Aynı günlerde Yeniden Refah Partisi Genel Başkanı Fatih Erbakan da, “TBMM Başkanlığına dilekçe verdik, Gazze’ye Türk askeri gönderelim” diyordu...
Savaşın ilerleyen günlerinde Cumhurbaşkanı Erdoğan’dan gelen şu açıklamalar unutulabilir mi?
“Hamas, terör örgütü değil, kurtuluş mücadelesi veren mücahitler grubudur...”
“Kurtuluş savaşımızda Kuvayi Milliye ne ise Gazze’deki Hamas da odur...”
“Ey İsrail, Batı’nın sana borcu çok, ama Türkiye’nin sana borcu yok...”
“Ben bunu Davos’ta söylemiştim ‘siz öldürmeyi çok iyi bilirsiniz’ demiştim, o günden beri Davos’a gitmedim...”
Çok detaya girecek değilim, ancak 85 milyonluk Türkiye Cumhuriyeti’nin sade bir vatandaşı olarak, oylarımızla başımızda tuttuğumuz siyasilere bazı sorular yöneltmeye, hakkımız vardır diye düşünüyorum. Cumhuriyeti’mizin yüzüncü yılını kutlama heyecanını yaşadığımız şu günlerde devletimizin, siyasal hesaplar uğruna yıpratılmaması gerektiğine inanıyorum...
İki yüz milyonluk Müslüman Arap topluluğunun, tüm dünya ile birlikte ilgisizce uzaktan izlediği Filistin’deki savaş, neden Türkiye’nin üzerine çekilmeye çalışılıyor?
Geçtiğimiz Salı günü TBMM’deki toplantıda kamuoyunun duyması, bilmesi istenmeyen hangi gerçekler vardı ki, gizli görüşme yaparak, kamuoyundaki endişe, daha da büyütüldü?!..
Nitekim, Cumhurbaşkanı Erdoğan bu oturuma katılmadı, iki bakan gelerek, TBMM’ni bilgilendirdi.
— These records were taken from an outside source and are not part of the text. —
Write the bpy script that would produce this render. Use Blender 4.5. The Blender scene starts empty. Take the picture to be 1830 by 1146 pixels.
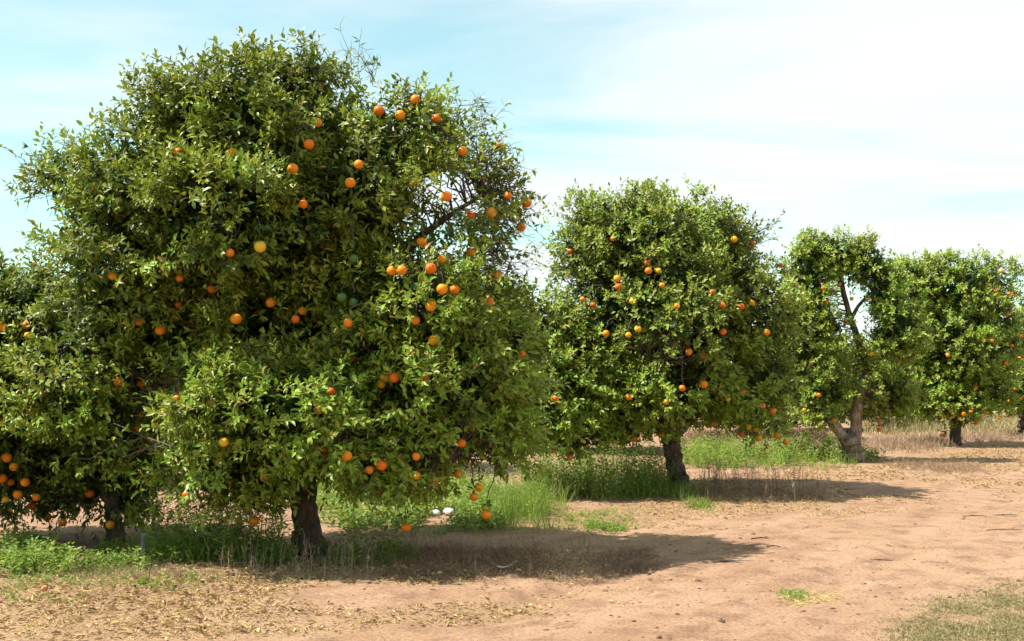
import bpy, math, random
import numpy as np

rng = np.random.default_rng(11)
random.seed(11)
C = bpy.context.scene.collection
scene = bpy.context.scene

# ------------------------------------------------------------------ camera
F, CX, HY, EYE = 1962.0, 915.0, 690.0, 1.55       # focal length and horizon in photo pixels, eye height
cd = bpy.data.cameras.new("camera")
cam = bpy.data.objects.new("camera", cd)
C.objects.link(cam)
cam.location = (0, 0, EYE)
cam.rotation_euler = (math.radians(90), 0, 0)
cd.sensor_width = 36.0
cd.lens = 36.0 * F / 1830.0
cd.shift_y = (HY - 573.0) / 1830.0
cd.clip_end = 2000
scene.camera = cam

# ------------------------------------------------------------------ light
SUN_EL = 57.0
SUN_DIR = np.array([1.0, 0.18, 0.0])              # the way the light travels over the ground
SUN_DIR = SUN_DIR / np.linalg.norm(SUN_DIR)
world = bpy.data.worlds.new("World")
scene.world = world
world.use_nodes = True
wn, wl = world.node_tree.nodes, world.node_tree.links
wn.clear()
wo = wn.new("ShaderNodeOutputWorld")
bg = wn.new("ShaderNodeBackground")
bg.inputs["Strength"].default_value = 0.082
sky = wn.new("ShaderNodeTexSky")
sky.sky_type = 'NISHITA'
sky.sun_disc = False
sky.sun_elevation = math.radians(SUN_EL)
az = math.atan2(-SUN_DIR[0], -SUN_DIR[1])          # compass bearing of the sun, from +Y towards +X
sky.sun_rotation = az
sky.air_density = 1.0
sky.dust_density = 0.6
sky.ozone_density = 1.0
# thin high cloud over the blue
tc = wn.new("ShaderNodeTexCoord")
sep = wn.new("ShaderNodeSeparateXYZ")
wl.new(tc.outputs["Generated"], sep.inputs[0])


def wmath(op, a, b=None, c=None, clamp=False):
    n = wn.new("ShaderNodeMath")
    n.operation = op
    n.use_clamp = clamp
    for i, v in enumerate((a, b, c)):
        if v is None:
            continue
        if isinstance(v, (int, float)):
            n.inputs[i].default_value = v
        else:
            wl.new(v, n.inputs[i])
    return n.outputs[0]


zc = wmath('ADD', wmath('MAXIMUM', sep.outputs[2], 0.0), 0.16)
u = wmath('DIVIDE', sep.outputs[0], zc)
v = wmath('DIVIDE', sep.outputs[1], zc)
cmb = wn.new("ShaderNodeCombineXYZ")
wl.new(u, cmb.inputs[0])
wl.new(v, cmb.inputs[1])
mp = wn.new("ShaderNodeMapping")
mp.inputs["Rotation"].default_value = (0, 0, math.radians(14))
mp.inputs["Scale"].default_value = (0.42, 1.25, 1)
mp.inputs["Location"].default_value = (0.35, 0.1, 0)
wl.new(cmb.outputs[0], mp.inputs[0])
n1 = wn.new("ShaderNodeTexNoise")
n1.inputs["Scale"].default_value = 1.1
n1.inputs["Detail"].default_value = 8
n1.inputs["Roughness"].default_value = 0.55
n1.inputs["Distortion"].default_value = 0.5
wl.new(mp.outputs[0], n1.inputs["Vector"])
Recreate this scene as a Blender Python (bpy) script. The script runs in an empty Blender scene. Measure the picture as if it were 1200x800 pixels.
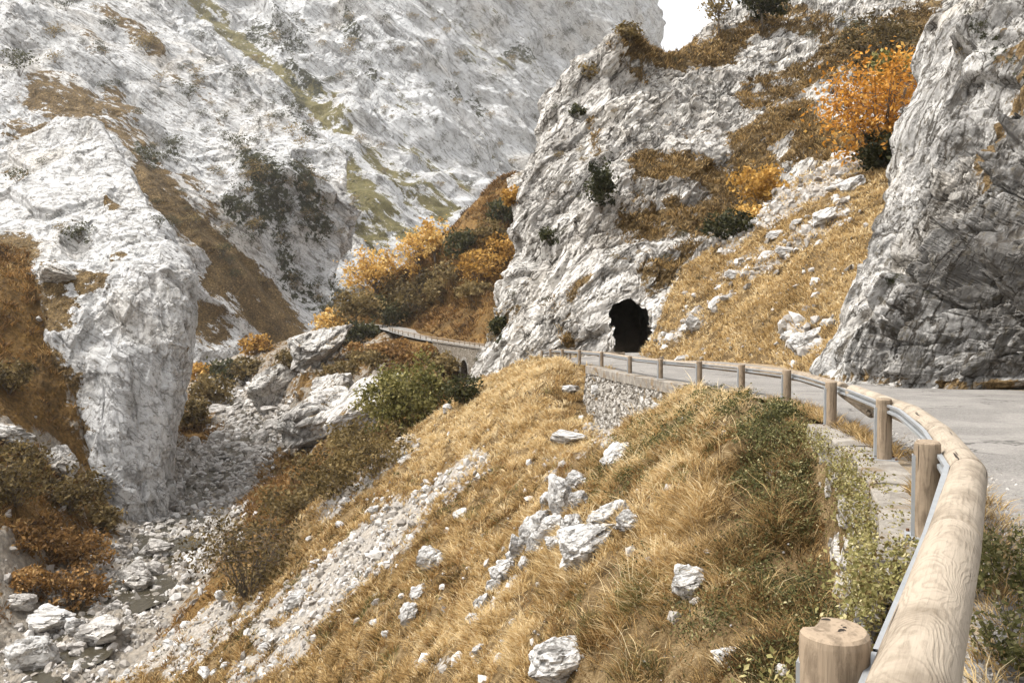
import bpy, math, random
import numpy as np
from mathutils import Vector, Matrix, Euler
rng = np.random.default_rng(7)
random.seed(7)
SC = bpy.context.scene
COL = SC.collection
R = math.radians
CZ = 1.6                      # eye height above the near road, metres
PITCH = math.atan(0.029)
F = 1000.0 / 1200.0           # focal length / image width
ct, st = math.cos(PITCH), math.sin(PITCH)

# ------------------------------------------------------------------ helpers
def P(px, py, Y):
    """point at forward distance Y seen in direction (px, py) of the survey photograph"""
    a, b = (px - 600) / 1000.0, (400 - py) / 1000.0
    d = (a, ct + b * st, -st + b * ct)
    k = Y / d[1]
    return np.array([d[0] * k, Y, CZ + d[2] * k])

def proj(V):
    x, y, z = V[..., 0], V[..., 1], V[..., 2] - CZ
    dep = y * ct - z * st
    up = y * st + z * ct
    dep = np.maximum(dep, 0.05)
    return 600 + 1000 * x / dep, 400 - 1000 * up / dep

def tag(o, label=None, cat=None, group=None, kind=None):
    if label: o['label'] = label
    if cat: o['category'] = cat
    if group: o['group'] = group
    if kind: o['kind'] = kind
    return o

def link(name, me, mat=None, parent=None, loc=None):
    o = bpy.data.objects.new(name, me)
    COL.objects.link(o)
    if mat is not None and me is not None and len(me.materials) == 0: me.materials.append(mat)
    if parent is not None: o.parent = parent
    if loc is not None: o.location = loc
    return o

def empty(name, loc=(0, 0, 0), rz=0.0):
    o = bpy.data.objects.new(name, None)
    o.empty_display_size = 0.2
    COL.objects.link(o)
    o.location = loc
    o.rotation_euler = (0, 0, rz)
    return o

def np_mesh(name, V, quads=None, tris=None, smooth=False, attrs=None):
    V = np.asarray(V, np.float32)
    nq = 0 if quads is None else len(quads)
    nt = 0 if tris is None else len(tris)
    me = bpy.data.meshes.new(name)
    me.vertices.add(len(V))
    me.vertices.foreach_set('co', V.ravel())
    idx = []
    if nq: idx.append(np.asarray(quads, np.int32).ravel())
    if nt: idx.append(np.asarray(tris, np.int32).ravel())
    idx = np.concatenate(idx)
    me.loops.add(len(idx))
    me.loops.foreach_set('vertex_index', idx)
    me.polygons.add(nq + nt)
    starts = np.concatenate([np.arange(nq) * 4, nq * 4 + np.arange(nt) * 3]).astype(np.int32)
    me.polygons.foreach_set('loop_start', starts)
    me.polygons.foreach_set('use_smooth', np.full(nq + nt, smooth, bool))
    for k, a in (attrs or {}).items():
        a = np.asarray(a, np.float32)
        if a.ndim == 1:
            at = me.attributes.new(k, 'FLOAT', 'POINT'); at.data.foreach_set('value', a)
        else:
            at = me.attributes.new(k, 'FLOAT_COLOR', 'POINT')
            if a.shape[1] == 3: a = np.hstack([a, np.ones((len(a), 1), np.float32)])
            at.data.foreach_set('color', np.ascontiguousarray(a).ravel())
    me.update(calc_edges=True)
    me.validate()
    return me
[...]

Oturum sonrası basına bir açıklama yapan CHP Genel Başkanı Özgür Özel, “Gizli oturumda, bugüne kadar bildiklerimizin dışında hiç bir şey duymadık” dedi.
Şimdi, “Eyy Amerikan uşakları, neredesiniz?” diye o günlerde en ağır suçlamaları yapan Sayın Bahçeli’ye ve o çizgide siyaset yapanlara sorularım var:
Türkiye’de kaç tane ABD üssü var, Müslüman Arap ülkeleri’nin, ABD ve İsrail ile bağlantıları nelerdir, nerelerde ABD üsleri var?.. ABD’nin Adana’daki İncirlik üssünden kalkan savaş uçakları, Suriye’de İHA’mızı düşürdüğünde neredeydiniz? ABD, Afganistan’a, Irak’a, Suriye’ye, körfez ülkelerine müdahalelerde bulunurken, sizler neler yapıyordunuz?
Bir çok yazımda yinelediğim gibi, Filistin’deki Arap- İsrail savaşı, etnik ve dinsel olarak aynı kökten gelen iki toplum arasında binlerce yıldan beri devam eden bir kardeş kavgasıdır, Türkiye’nin bir sorunu olması için zerre kadar bir neden yoktur.
Daha yüz yıl kadar önce İngilizle, Fransızla bir olup Osmanlı’ya baş kaldıran, irili ufaklı bir çok devlet kuran Müslüman Araplar, zaten bizi kendilerinden saymıyorlar; “Türkler Mevali’dir (Sonradan Müslüman olan), İslam’ı temsil edemezler” diyorlar.
Üstelik tüm Müslüman Araplar, hatta tüm dünya, Filistin’deki savaşı uzaktan, ilgisizce izliyorsa, bize ne oluyor?!
Bizim yapabileceğimiz tek şey, savaşın bir an önce souçlanması için tarafsız bir şekilde girişimlerde bulunmak, bu yönde çağrılarımızı sürdürmektir, diye düşünüyorum.